Jan: There were no bookstores in my hometown. We went often to the spacious Carnegie Library. After I could read myself, I had a wonderful relationship with the librarian—Miss Fetteroff. I’m sure she’s the reason I’m both a reader and a bookseller today. We lived in northwest Illinois—about three hours northwest of Chicago. My father had business in Chicago a few times a year and he would take me to the Kroch’s and Brentano’s on Michigan Avenue and let me choose one or two books. I much preferred that to shopping for clothes at Marshall Fields!
Terry: Buying Tolkien’s Silmarillion at a B. Dalton the day it came out.
Tim: As a child, I was a weekly visitor to the Mark Twain Room of the Council Bluffs Public Library, but once in high school, I was a frequent customer at the B. Dalton’s in the new downtown mall. I just found if fascinating to see what was new, and the large format coffee table books they had. My first purchase? An oversized book on hygiene and personal grooming for men—just what this young man desperately needed. I even tried to apply for work there, but employees had to be bonded and I was not yet 18.

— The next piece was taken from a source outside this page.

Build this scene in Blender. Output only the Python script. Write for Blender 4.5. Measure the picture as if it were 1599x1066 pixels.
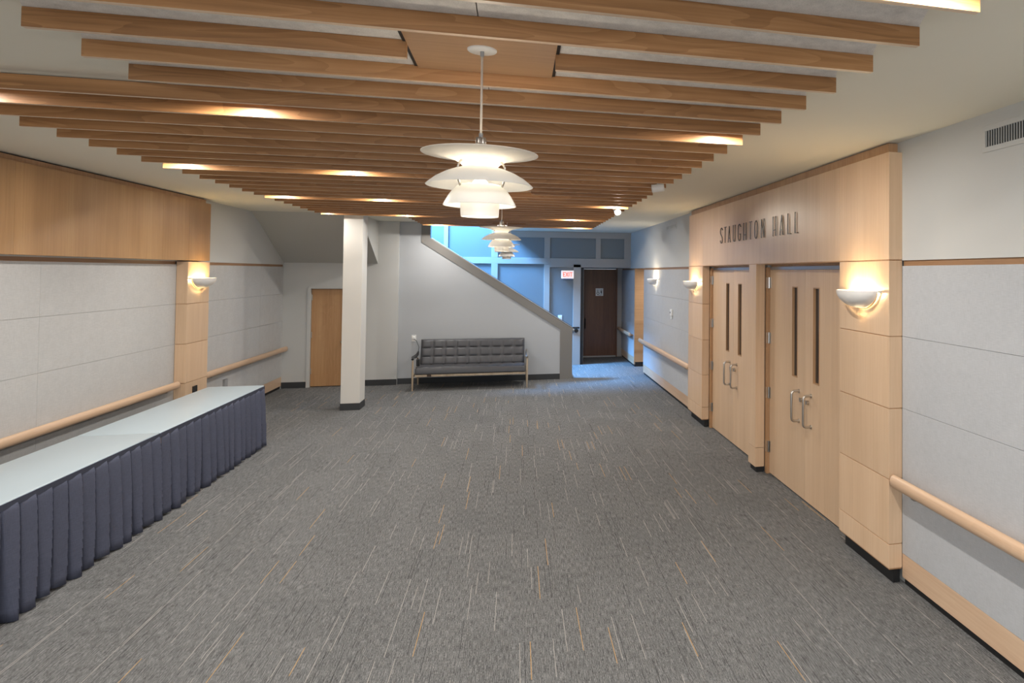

Kathleen: When I was a child it seems like I went a lot of places that were errands that meant staring at the vinyl fronts of customer service counters at cleaners and Montgomery Ward and places like this. I wasn’t taken to bookstores to browse since I didn’t have a job or any cash. I was allowed to pick books out from Scholastic when they were offered at school, which I really liked, and we went to the library. I think we only inherited books. All our Dr. Seusses had the name “Sharon Olds” inside the cover. I didn’t know Sharon but enjoyed her discards.
If you weren't working in a bookstore, what would you be doing?
Terry: Night watchman at a cranberry silo
Tim: I’d probably still be in the restaurant business, either waiting tables or tending bar, bemoaning my existence and spending too much money on books.
Kathleen: Writing the books? Would rather sell the books. It’s easier, and the quality is better.
What’s been your biggest surprise about working in a bookstore?
Jan: The biggest difference for me between simply working in the bookstore—which I did for many years—and being one of the owners—is the level of community involvement running it entails. In the last seven or eight years, I’ve had very moving insight into what the bookstore means to the community. And, have come to realize how important—and rewarding—it is to involve the rest of the staff in our community outreach.
Tim: I find the most surprising thing about working here is never knowing who will be stopping into the store on any given day. Authors, regular customers, former employees, even old friends and classmates from grad school always make a point of coming by if they’re in town. I came to work one day and saw Seamus Heaney sitting at a table signing copies of his book, as he was here talking at the university. Alison Bechdel stopped in after her keynote speech at a conference on graphic novels. I’ve met David Sedaris, Colm Toibin, Joseph Kanon, Jon Scalzi and Tony Kushner—all through the bookstore. It’s a wonderful gift!
Kathleen: I never thought about how many books cycle through a store. How you can’t always stock beloved titles from many years ago, because you have to make room in the store and the budget for the constant influx of new books. I don’t think a lot of people understand that you have to constantly be buying more, you can’t just stock the place like a dry goods store.